Facebook’s experience with teen users has shown they can be trusted to protect themselves, Sparapani told Wicker. The “community effect” polices the behavior of users and attaches “reprobation” to miscreants on the site, Sparapani said. He couldn’t answer how often Facebook’s “report” button is used, but said “it’s enough to keep a huge team of employees busy all day, day and night.” Hintze similarly couldn’t answer how often its parental tools are used, partly because services are structured differently: Xbox Live controls are built into user accounts, for example. Pryor said Microsoft should “aggressively, periodically” remind users across its sites that it offers free parental controls and safety options.

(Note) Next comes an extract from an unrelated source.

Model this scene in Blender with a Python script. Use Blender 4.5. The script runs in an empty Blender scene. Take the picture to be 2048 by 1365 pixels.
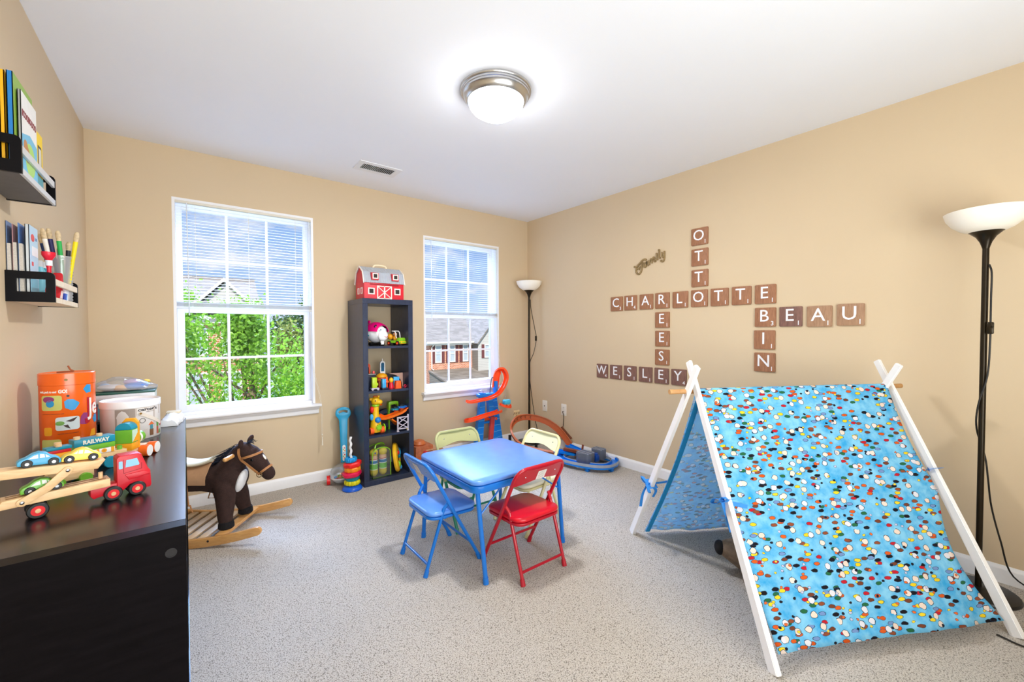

Szoka and Rotenberg differed on whether COPA’s demise is instructive for considering COPPA revisions. “The COPPA framework breaks down” if applied to teens because age verification for the first time would have to be applied to a large number of Internet users, Szoka said: Disney’s ClubPenguin.com social network for kids is nothing like the typical sites visited by 17-year-olds. Rotenberg, one of the lawyers who challenged COPA, said he was “very confused” by the claim. The two laws are “almost completely unrelated” and websites that collect user data generally require visitors to enter their age when creating an account, though it’s not legally required, he said. Rotenberg said Facebook does a good job of keeping out under-13 users. Privacy advocates aren’t asking for users to be blocked but for restrictions on data collection depending on the user’s age, he added: “I think that can be done without too much difficulty.” Szoka disagreed, saying sites as mundane as blogs that allow comments would have to “actually” verify ages, not simply ask users to give their age.
Surprisingly, problems applying COPPA to mobile devices, one of the major questions in the FTC’s review of the law, were barely mentioned. Montgomery told Pryor that different rules apply to wireless carriers and device makers such as Apple on data collection and use. Pryor asked if changes need to be made to cover Internet-enabled gaming devices such as the Nintendo DS he was holding. Rich said the law clearly applies to all methods of Internet transmission but not necessarily device-to-device communication. She declined to say whether the FTC would revisit COPPA definitions, saying it would decide after the comment period.